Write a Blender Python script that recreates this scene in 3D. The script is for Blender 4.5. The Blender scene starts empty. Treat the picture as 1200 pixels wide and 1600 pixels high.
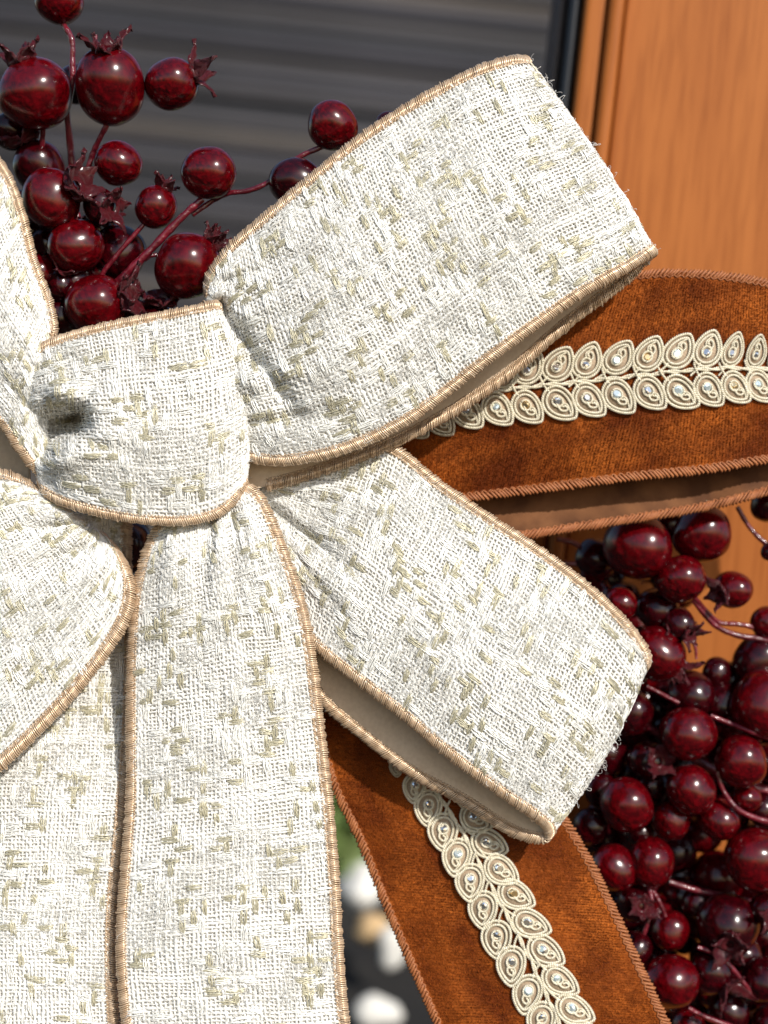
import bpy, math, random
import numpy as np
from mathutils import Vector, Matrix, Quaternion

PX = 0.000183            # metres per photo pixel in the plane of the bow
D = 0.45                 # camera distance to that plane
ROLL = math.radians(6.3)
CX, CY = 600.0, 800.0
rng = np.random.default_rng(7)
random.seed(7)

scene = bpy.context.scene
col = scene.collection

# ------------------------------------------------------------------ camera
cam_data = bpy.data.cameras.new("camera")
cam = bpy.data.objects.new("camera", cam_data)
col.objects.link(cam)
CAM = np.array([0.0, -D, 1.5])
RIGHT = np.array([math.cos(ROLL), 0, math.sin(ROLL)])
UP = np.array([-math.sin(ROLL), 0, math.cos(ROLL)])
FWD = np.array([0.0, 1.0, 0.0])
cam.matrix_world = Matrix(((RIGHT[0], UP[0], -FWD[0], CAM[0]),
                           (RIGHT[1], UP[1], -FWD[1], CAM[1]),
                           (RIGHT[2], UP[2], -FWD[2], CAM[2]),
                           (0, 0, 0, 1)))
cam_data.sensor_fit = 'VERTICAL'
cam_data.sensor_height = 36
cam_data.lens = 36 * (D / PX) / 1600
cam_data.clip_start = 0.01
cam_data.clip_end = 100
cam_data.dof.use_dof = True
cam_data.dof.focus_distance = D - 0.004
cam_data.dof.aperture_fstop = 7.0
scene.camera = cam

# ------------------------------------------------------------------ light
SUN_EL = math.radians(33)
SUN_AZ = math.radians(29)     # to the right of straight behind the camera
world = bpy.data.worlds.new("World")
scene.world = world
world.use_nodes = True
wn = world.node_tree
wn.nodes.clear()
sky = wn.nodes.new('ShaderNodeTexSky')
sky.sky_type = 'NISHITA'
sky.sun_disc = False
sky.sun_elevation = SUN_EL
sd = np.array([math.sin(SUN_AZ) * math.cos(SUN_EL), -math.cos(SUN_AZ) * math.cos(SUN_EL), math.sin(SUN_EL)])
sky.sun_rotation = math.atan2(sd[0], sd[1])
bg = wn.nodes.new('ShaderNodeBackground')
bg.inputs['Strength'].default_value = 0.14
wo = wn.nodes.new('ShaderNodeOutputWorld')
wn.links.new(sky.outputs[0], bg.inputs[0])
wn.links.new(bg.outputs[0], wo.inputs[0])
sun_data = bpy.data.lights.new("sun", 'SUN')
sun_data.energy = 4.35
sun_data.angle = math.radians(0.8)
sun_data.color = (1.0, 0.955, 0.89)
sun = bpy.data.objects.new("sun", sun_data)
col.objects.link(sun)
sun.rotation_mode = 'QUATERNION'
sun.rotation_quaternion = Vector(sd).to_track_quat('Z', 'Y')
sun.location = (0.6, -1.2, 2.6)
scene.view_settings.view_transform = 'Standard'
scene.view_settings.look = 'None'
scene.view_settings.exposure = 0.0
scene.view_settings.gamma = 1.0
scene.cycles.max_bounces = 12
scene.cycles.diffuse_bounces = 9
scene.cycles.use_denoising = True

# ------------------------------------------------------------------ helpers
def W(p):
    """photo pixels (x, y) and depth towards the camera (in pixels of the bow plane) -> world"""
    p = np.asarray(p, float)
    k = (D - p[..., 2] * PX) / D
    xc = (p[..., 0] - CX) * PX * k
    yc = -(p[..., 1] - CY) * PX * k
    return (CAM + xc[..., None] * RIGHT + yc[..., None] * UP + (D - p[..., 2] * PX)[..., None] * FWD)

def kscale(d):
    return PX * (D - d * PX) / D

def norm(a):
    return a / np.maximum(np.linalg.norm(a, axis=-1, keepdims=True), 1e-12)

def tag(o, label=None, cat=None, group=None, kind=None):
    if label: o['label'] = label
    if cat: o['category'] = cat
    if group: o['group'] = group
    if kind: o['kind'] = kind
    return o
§
* **The problem**
Copy out every line from the material above in which the word "that" appears.

* **Task answer**
Write a Blender Python script that recreates this scene in 3D. The script is for Blender 4.5. The Blender scene starts empty. Treat the picture as 1200 pixels wide and 1600 pixels high.
D = 0.45                 # camera distance to that plane